— BEGIN DATA SEGMENT —
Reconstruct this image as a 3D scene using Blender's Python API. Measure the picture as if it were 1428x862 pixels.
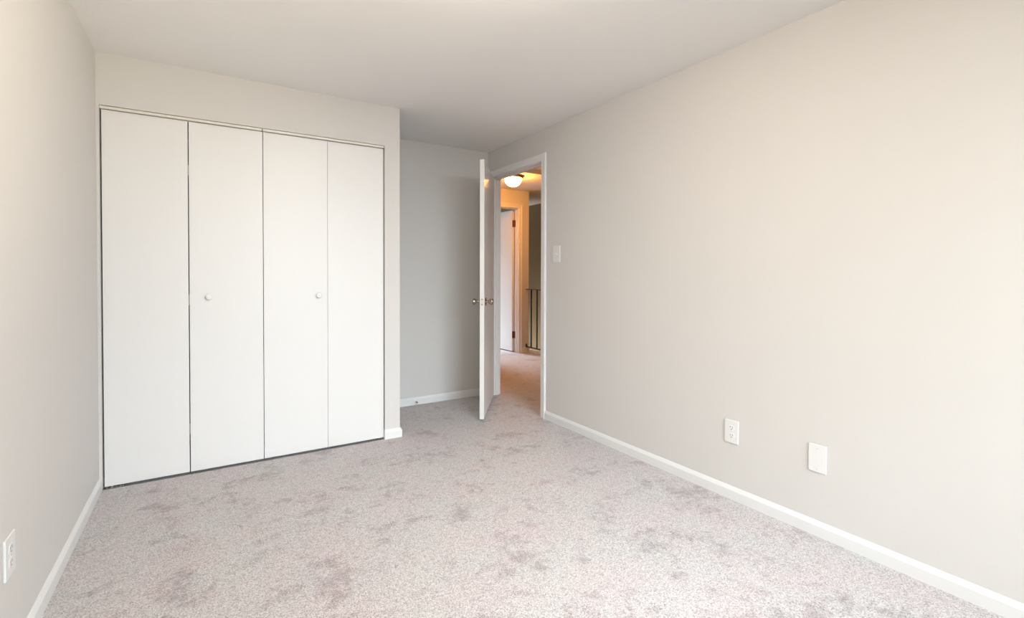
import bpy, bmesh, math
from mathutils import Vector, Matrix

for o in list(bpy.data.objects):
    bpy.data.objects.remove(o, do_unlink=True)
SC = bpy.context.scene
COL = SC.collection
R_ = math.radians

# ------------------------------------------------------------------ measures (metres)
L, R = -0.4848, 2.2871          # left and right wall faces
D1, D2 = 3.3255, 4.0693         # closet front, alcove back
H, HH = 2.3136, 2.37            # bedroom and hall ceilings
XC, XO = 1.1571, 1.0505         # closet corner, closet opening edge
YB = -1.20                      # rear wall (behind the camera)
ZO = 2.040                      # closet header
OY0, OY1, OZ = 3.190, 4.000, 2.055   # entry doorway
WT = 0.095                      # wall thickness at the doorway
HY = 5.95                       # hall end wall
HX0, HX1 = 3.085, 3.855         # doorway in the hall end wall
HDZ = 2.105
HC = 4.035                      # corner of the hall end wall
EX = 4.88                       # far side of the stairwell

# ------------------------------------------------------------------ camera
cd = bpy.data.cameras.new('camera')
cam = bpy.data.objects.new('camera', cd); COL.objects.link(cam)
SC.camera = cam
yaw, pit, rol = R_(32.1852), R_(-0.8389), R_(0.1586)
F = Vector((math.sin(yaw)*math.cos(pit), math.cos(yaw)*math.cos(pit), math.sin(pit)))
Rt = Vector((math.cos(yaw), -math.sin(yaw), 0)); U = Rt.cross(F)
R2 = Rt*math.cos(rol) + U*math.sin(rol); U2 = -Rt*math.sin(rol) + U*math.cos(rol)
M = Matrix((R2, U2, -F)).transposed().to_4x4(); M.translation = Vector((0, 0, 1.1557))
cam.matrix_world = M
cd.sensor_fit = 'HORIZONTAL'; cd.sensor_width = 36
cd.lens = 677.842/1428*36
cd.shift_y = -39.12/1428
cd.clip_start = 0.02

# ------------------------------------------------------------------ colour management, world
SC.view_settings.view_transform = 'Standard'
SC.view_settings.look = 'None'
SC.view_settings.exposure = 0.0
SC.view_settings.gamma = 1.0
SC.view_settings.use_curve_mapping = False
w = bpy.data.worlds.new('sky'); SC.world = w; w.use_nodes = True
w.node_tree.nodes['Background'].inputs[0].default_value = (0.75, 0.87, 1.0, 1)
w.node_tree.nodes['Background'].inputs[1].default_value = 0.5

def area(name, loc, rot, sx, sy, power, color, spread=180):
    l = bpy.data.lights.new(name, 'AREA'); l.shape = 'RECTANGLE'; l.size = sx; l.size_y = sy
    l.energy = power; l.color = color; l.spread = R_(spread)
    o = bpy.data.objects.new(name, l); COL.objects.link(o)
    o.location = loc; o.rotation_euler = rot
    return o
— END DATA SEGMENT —
- THE REQUEST -
Starting at the first line of the material, output exactly the lines up to and including the one with "R_ = math.radians". Do not include the pictures.

- FINAL ANSWER -
Reconstruct this image as a 3D scene using Blender's Python API. Measure the picture as if it were 1428x862 pixels.
import bpy, bmesh, math
from mathutils import Vector, Matrix

for o in list(bpy.data.objects):
    bpy.data.objects.remove(o, do_unlink=True)
SC = bpy.context.scene
COL = SC.collection
R_ = math.radians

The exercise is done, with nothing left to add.